Lord Collins put it to the House that this is an expensive and highly burdensome piece of regulation to apply to unions in a very short space of time.

“The Government’s impact assessment has stated that the cost of doing this will reach more than £2.4 million every five years. The TUC believes that that is a substantial underestimate; from my own personal experience, I tend to agree. It is a huge cost. That cost is not going not to the Labour Party or anywhere else; it is not going on union services and union benefits. It is an additional cost and a regulatory burden that needs to be taken into account,” he said.

Lord Stoneham highlighted evidence given by the Certification Officer (CO) in the Select Committee on this issue, saying he was very surprised to hear the regulator had not been consulted on the proposals.
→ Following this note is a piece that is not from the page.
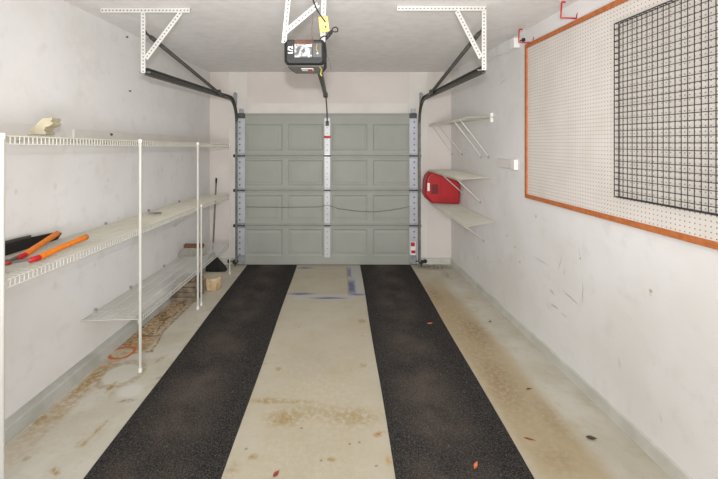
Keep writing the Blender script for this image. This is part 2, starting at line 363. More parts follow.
for i in range(4):
    z1, z0 = dz(seams[i])-.003, dz(seams[i+1])+.003; m = MB()
    xs = [dx(238.4)]+[dx(v) for c in pcol for v in c]+[dx(416.8)]; pz1, pz0 = dz(prow[i][0]), dz(prow[i][1])
    for k in range(len(xs)-1):
        a, b = xs[k], xs[k+1]
        if k % 2 == 1:
            m.face([(a,YD,z0),(b,YD,z0),(b,YD,pz0),(a,YD,pz0)]); m.face([(a,YD,pz1),(b,YD,pz1),(b,YD,z1),(a,YD,z1)]); panel(m, a, b, pz0, pz1)
        else: m.face([(a,YD,z0),(b,YD,z0),(b,YD,z1),(a,YD,z1)])
    a, b, yb = xs[0], xs[-1], YD+.04
    m.face([(a,YD,z0),(a,YD,z1),(a,yb,z1),(a,yb,z0)]); m.face([(b,YD,z0),(b,yb,z0),(b,yb,z1),(b,YD,z1)])
    m.face([(a,YD,z1),(b,YD,z1),(b,yb,z1),(a,yb,z1)]); m.face([(a,YD,z0),(a,yb,z0),(b,yb,z0),(b,YD,z0)]); m.face([(a,yb,z0),(a,yb,z1),(b,yb,z1),(b,yb,z0)])
    if i: m.box((a, yb-.012, z1-.01), (b, yb-.004, z1+.012))
    sec = m.build('door_section', M['door'], door); sections.append(sec)
    m = MB(); m.box((a+.09, YD-.011, z0+.001), (b-.1, YD+.002, z0+.022)); m.box((a+.09, YD-.007, z1-.03), (b-.1, YD+.002, z1-.012))
    m.build('edge_lip', M['door'], sec, .003, 1)
m = MB(); m.box((dx(238.4), YD+.004, 0), (dx(416.8), YD+.036, .012)); m.build('bottom_seal', M['rub'], door)
for si, (px, w, kind) in enumerate(((241.5, 7.2, 's'), (327.3, 5.6, 'c'), (413, 7.6, 's'))):
    for i in range(4):
        zt, zb = dz(seams[i]+(5 if i == 0 else 2.4)), dz(seams[i+1]-2.6 if i < 3 else 257)
        x0, x1 = dx(px-w/2), dx(px+w/2); m = MB()
        m.strip((x0, YD-.014, zb), (x0, YD-.014, zt), (1, 0, 0), x1-x0, .004)
        m.box((x0, YD-.014, zb), (x0+.004, YD, zt)); m.box((x1-.004, YD-.014, zb), (x1, YD, zt))
        st = m.build('stile', M['stile%d' % si], door)
    for z in [dz(q) for q in seams[1:4]]:
        x0, x1 = dx(px-w/2)-.004, dx(px+w/2)+.004; m = MB()
        m.box((x0, YD-.022, z-.035), (x1, YD-.014, z-.008)); m.box((x0, YD-.022, z+.008), (x1, YD-.014, z+.035))
        h = m.build('hinge', M['galv'], door, .002, 1)
        one('tube', [(x0, YD-.026, z), (x1, YD-.026, z)], .011, 10).build('hinge_pin', M['dark'], h)
        if kind == 's':
            s_ = -1 if px < 300 else 1; e = (x0 if s_ < 0 else x1); m = MB()
            m.tube([(e, YD-.03, z), (e+s_*.05, YD-.03, z)], .005, 8); m.tube([(e+s_*.028, YD-.03, z), (e+s_*.048, YD-.03, z)], .02, 12); m.build('roller', M['rub'], h)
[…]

The CO also said he had received very few complaints about the current opt-out process and the way it is administered by unions.

The peer also hit out at the government’s decision that trade unionists must opt-in in writing, indicating this appeared to be included simply to encourage people to opt-out of their political funds.

“…these days, nobody responds to correspondence in an efficient and effective way, but they do respond to emails,” he pointed out. “If you stick to the writing, rather than going electronic, you are just encouraging the destruction of the funding of the Labour Party.”